China provided significant loans to Africa, totaling over $180 billion from 2000-2024 primarily for infrastructure (transport, energy, ICT), with major recipients including Angola, Ethiopia, Kenya, and Nigeria.
However, lending dropped sharply in 2024 as Beijing shifted to a more selective, risk-averse approach focused on established partners and profit, while still committing new funds through initiatives such as Forum on China-Africa Cooperation (FOCAC).
Concerns persist over debt sustainability, transparency, and governance, even as China remains a key player in African development financing.
“China has received some criticism for the way it has approached African government efforts to restructure debt.“China got burned a bit on buying African debt, and now prefers channelling its capital through industrial investments,” said Jacques Nel, Head of Africa Macro at Oxford Economics Africa, referring to Chinese government’s resolve to move away from African debt towards tangible investments, and its desire to secure trade nodes as part of its export-orientated growth strategy.“Africa has vast amounts of natural resources as well as people. That makes it attractive from a trade perspective. Developing and securing transport networks to secure access to that potential sounds like a sensible investment,” says Mr Nel.
China’s development financing in Africa since 2013 reached $160 billion. And Beijing has channelled approximately $50 billion into African port infrastructure, a staggering investment that dwarfs Western commitments to the continent.
Some African countries have played along.

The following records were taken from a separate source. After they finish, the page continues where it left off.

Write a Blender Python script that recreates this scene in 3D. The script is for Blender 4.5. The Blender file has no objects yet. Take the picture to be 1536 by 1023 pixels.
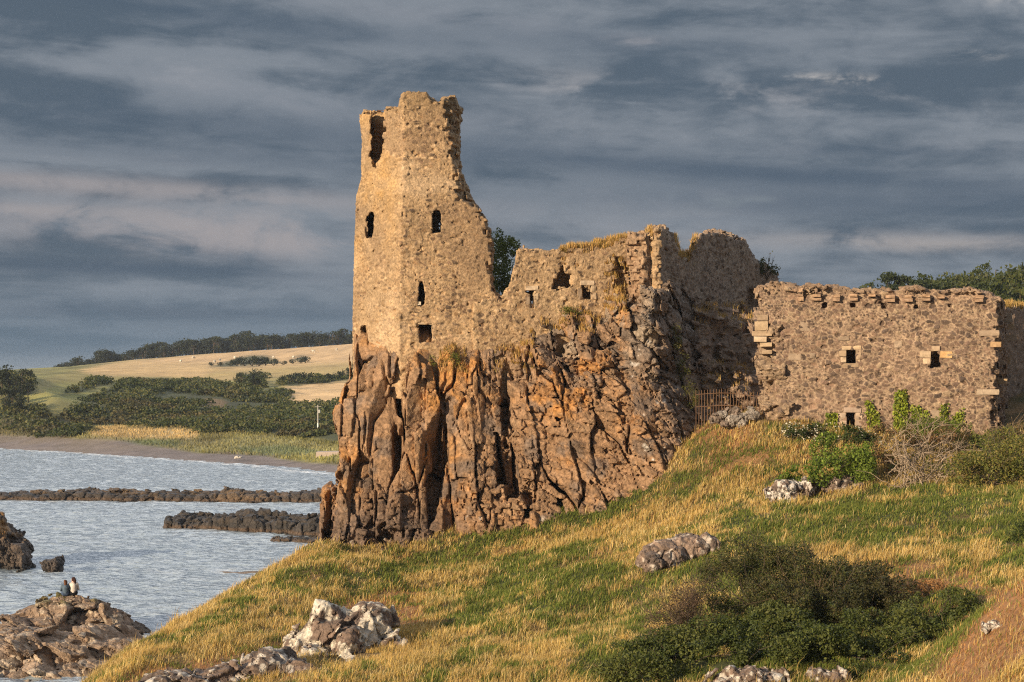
import bpy, bmesh, math, random, time
import numpy as np
T0 = time.time()
# ---------------------------------------------------------------- frame of reference
# metres; the viewer stands at x=0,y=0, 13.5 m above the sea, looking along +y.
# W(px,py,d): the place seen at photo pixel (px,py) at the distance d.
F, CX, HY, CZ = 2400.0, 768.0, 570.0, 13.5
SC = bpy.context.scene
COL = SC.collection
def W(px, py, d):
    return np.array([(px - CX) / F * d, d, CZ - (py - HY) / F * d])
def to_px(P):
    y = np.maximum(P[:, 1], 1.0)
    return P[:, 0] / y * F + CX, HY - (P[:, 2] - CZ) / y * F

# ---------------------------------------------------------------- numpy noise
U = np.uint32
def _hash(i, j, k, s=0):
    with np.errstate(over='ignore'):
        h = i.astype(U) * U(374761393) + j.astype(U) * U(668265263) + k.astype(U) * U(2246822519) + U((s * 3266489917 + 974711) & 0xffffffff)
        h ^= h >> U(15); h *= U(2246822519); h ^= h >> U(13); h *= U(3266489917); h ^= h >> U(16)
    return h
def _r(h): return h.astype(np.float32) * np.float32(1 / 4294967295.0)
def chunked(fn):
    def g(P, *a, **k):
        n = len(P); S = 120000
        if n <= S: return fn(P, *a, **k)
        out = [fn(P[i:i + S], *a, **k) for i in range(0, n, S)]
        if isinstance(out[0], tuple): return tuple(np.concatenate(q) for q in zip(*out))
        return np.concatenate(out)
    return g
@chunked
def vnoise(P, s=0):
    """value noise -1..1"""
    P = np.asarray(P, np.float32)
    I = np.floor(P); f = P - I; I = I.astype(np.int32)
    f = f * f * f * (f * (f * 6 - 15) + 10)
    i, j, k = I[:, 0], I[:, 1], I[:, 2]; fx, fy, fz = f[:, 0], f[:, 1], f[:, 2]
    def c(a, b, d): return _r(_hash(i + a, j + b, k + d, s))
    x00 = c(0,0,0) * (1 - fx) + c(1,0,0) * fx; x10 = c(0,1,0) * (1 - fx) + c(1,1,0) * fx
    x01 = c(0,0,1) * (1 - fx) + c(1,0,1) * fx; x11 = c(0,1,1) * (1 - fx) + c(1,1,1) * fx
    a = x00 * (1 - fy) + x10 * fy; b = x01 * (1 - fy) + x11 * fy
    return (a * (1 - fz) + b * fz) * 2 - 1
def fbm(P, sc, oct=3, s=0, gain=.5):
    P = np.asarray(P, np.float32); t = 0; a = 1; n = 0
    for o in range(oct):
        t = t + a * vnoise(P * (sc * 2.03 ** o) + 17.3 * o, s + o); n += a; a *= gain
    return t / n
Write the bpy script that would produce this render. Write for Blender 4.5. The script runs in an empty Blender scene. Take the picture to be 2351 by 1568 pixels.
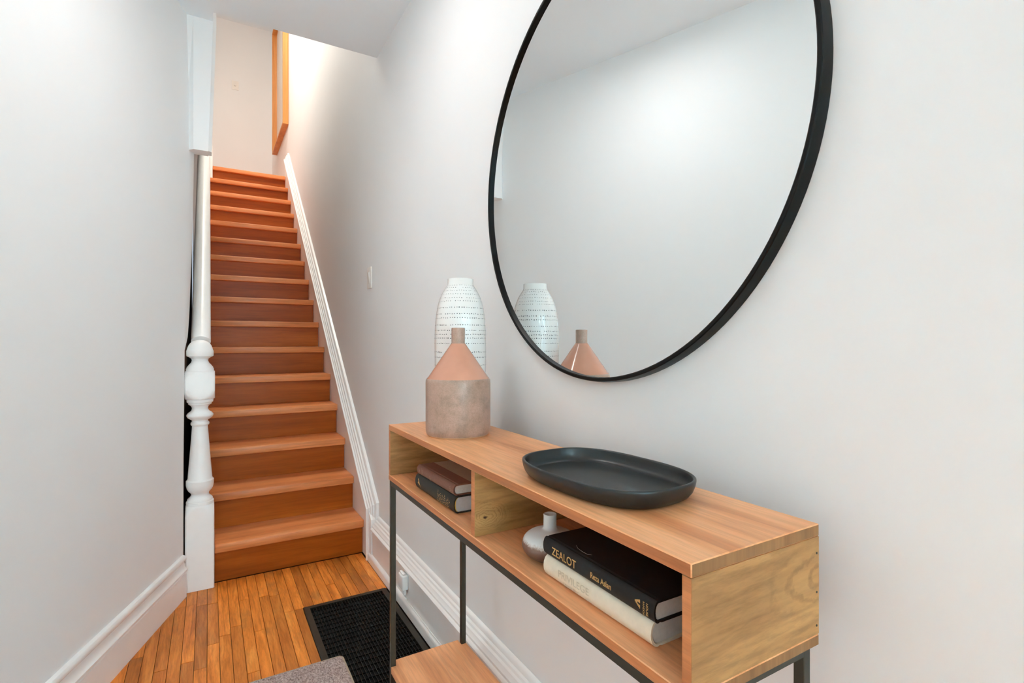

Tanzania, for instance, has worked with China to repair a crucial railway line that links the port of Dar to copper belt in Zambia. Tanzania has also been building a crucial corridor into the Democratic Republic of Congo, where China has massive interests in minerals.
China’s port development strategy has also linked Africa’s 16 landlocked countries via Chinese-built inland transport infrastructure, which helps get goods and resources to market and vice versa lending credence to international trade.“Countries don’t build roads for their own use. Kenya uses Mombasa but its gateway to interaction with other countries. That is the same situation where China finds itself with these countries when they want for example to do business with these countries,” said Dr Adhere.“It may look like Chinese driven but sort of looks like country driven. However, the Chinese capability is usually matched with the African needs including the port construction sector.”China’s port developments are concentrated in 32 African countries. West Africa has 35, compared to 17 in East Africa, 15 in Southern Africa and 11 in North Africa, according to one assessment by Africa Center for Strategic Studies (ACSS).
By comparison, Latin America and the Caribbean host 10 Chinese-built or operated ports. Asian countries host 24.
According to a report published on last year by ACSS, Chinese state-owned companies are involved in ports as financiers, builders, or operators, as part of Beijing's broader strategy to boost trade flows and advance its geopolitical ambitions.